India’s government announced today that it will nearly triple the size of its incentive programme for rare‑earth magnet manufacturing, boosting the budget to more than ₹7,000 crore. The move is aimed at building domestic capacity in the strategic sector of rare‑earth magnets—components that power electric vehicles, wind turbines, smartphones and defence equipment.
China controls almost 90 % of the world’s rare‑earth processing. In April, Beijing tightened export controls on critical minerals, a move that rattled supply chains for automakers and clean‑energy producers. India’s expanded production‑linked incentive (PLI) plan is designed to attract private investment, promote local manufacturing and reduce the country’s reliance on Chinese imports.

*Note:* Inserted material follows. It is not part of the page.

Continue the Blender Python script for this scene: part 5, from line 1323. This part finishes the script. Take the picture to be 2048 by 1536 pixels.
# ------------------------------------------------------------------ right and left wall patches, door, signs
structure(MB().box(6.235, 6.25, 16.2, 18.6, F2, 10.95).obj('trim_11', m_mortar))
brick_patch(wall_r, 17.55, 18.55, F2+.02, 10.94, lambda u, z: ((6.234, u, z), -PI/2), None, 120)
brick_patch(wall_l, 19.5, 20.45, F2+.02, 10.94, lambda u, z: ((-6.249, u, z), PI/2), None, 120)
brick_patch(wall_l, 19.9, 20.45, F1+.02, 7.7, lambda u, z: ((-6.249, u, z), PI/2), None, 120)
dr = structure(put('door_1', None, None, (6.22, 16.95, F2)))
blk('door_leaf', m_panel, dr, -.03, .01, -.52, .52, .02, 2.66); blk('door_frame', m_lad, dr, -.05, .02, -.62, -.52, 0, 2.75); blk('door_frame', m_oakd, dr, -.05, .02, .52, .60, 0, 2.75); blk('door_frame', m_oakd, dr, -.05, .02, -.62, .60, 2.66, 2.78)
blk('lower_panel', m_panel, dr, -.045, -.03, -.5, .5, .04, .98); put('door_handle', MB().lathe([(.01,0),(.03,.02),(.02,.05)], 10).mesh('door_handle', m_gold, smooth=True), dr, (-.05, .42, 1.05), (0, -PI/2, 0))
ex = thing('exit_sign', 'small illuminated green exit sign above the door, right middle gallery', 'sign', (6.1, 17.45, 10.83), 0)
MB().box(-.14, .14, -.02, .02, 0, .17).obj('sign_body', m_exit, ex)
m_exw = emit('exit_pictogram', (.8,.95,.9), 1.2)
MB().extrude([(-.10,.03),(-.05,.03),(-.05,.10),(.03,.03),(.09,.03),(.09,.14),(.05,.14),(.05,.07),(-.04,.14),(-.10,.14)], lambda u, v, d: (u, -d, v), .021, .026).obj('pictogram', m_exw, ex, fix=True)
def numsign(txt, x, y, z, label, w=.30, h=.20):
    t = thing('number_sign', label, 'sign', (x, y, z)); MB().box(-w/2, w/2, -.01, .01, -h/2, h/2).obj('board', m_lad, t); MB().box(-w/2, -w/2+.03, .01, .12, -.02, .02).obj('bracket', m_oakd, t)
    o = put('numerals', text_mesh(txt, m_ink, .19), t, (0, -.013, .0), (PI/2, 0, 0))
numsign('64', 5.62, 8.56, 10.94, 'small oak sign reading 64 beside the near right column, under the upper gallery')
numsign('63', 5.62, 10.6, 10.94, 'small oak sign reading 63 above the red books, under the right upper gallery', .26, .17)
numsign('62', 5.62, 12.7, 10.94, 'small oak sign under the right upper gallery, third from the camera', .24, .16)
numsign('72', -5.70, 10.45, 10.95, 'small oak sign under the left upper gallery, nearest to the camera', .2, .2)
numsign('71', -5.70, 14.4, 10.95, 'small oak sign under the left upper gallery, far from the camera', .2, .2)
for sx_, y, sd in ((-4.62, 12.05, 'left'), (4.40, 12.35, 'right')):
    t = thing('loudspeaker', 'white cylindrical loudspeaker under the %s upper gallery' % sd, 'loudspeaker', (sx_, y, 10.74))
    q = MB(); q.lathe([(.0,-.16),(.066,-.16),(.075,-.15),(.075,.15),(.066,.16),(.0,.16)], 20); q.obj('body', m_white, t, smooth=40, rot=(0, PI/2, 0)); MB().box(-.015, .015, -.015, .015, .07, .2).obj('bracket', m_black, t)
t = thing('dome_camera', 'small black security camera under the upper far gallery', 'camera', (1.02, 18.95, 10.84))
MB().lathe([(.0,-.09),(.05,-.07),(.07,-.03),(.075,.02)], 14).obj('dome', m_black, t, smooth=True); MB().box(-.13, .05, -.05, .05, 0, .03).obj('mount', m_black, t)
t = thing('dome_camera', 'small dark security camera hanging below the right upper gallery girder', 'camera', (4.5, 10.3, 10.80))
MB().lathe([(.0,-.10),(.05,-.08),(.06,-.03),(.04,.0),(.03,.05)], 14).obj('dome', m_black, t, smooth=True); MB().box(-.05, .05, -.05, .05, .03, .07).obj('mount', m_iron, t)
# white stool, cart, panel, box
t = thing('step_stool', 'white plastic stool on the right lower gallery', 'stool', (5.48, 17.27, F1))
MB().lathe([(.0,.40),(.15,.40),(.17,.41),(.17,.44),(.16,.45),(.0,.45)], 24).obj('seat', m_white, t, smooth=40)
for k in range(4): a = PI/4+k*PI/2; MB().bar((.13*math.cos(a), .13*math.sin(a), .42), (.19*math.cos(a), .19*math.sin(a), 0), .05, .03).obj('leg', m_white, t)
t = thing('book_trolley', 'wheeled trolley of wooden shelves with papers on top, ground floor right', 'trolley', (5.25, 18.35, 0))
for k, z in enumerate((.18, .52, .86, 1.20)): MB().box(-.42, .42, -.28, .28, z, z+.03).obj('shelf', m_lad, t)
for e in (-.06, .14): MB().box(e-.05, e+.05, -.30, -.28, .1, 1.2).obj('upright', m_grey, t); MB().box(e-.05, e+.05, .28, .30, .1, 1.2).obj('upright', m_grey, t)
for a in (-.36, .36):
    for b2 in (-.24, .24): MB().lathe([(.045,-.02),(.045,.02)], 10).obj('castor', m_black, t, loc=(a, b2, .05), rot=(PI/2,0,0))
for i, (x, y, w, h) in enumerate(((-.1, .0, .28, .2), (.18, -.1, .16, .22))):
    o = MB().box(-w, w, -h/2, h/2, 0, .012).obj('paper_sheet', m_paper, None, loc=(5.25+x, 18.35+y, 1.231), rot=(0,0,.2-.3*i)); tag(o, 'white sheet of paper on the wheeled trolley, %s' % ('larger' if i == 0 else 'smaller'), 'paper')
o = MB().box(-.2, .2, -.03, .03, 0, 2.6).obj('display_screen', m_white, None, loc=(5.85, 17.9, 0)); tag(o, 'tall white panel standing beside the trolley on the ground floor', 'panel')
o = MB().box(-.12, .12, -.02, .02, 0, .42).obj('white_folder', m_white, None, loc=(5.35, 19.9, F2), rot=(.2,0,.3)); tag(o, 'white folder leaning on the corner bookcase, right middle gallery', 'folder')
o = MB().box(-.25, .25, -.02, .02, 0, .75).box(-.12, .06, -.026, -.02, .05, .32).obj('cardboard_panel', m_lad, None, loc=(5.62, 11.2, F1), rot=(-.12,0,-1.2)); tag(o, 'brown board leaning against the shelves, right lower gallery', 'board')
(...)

The government is also looking at partnerships with resource‑rich nations to secure steady access to raw materials for magnet production. Experts say the incentive boost is part of a broader strategy to strengthen India’s entire critical‑mineral ecosystem—from exploration and mining to value addition and high‑tech manufacturing.
Earlier in the day, the PHD Chamber of Commerce and Industry (PHDCCI) urged the government to create a dedicated Department of Critical Minerals and adopt “aggressive mineral diplomacy.” The chamber also called for better inter‑ministerial coordination and strategic stockpiling of key minerals, similar to the U.S. oil reserve model.
Critical minerals are essential for the global energy transition. Electric‑vehicle batteries are estimated to be six times more mineral‑intensive than conventional car batteries, while solar panels and wind turbines require up to three times more minerals than traditional energy sources.
“By scaling up rare‑earth magnet production, India seeks not only to strengthen its manufacturing base but also to become a key player in the global clean‑energy and electronics value chains,” said industry analysts.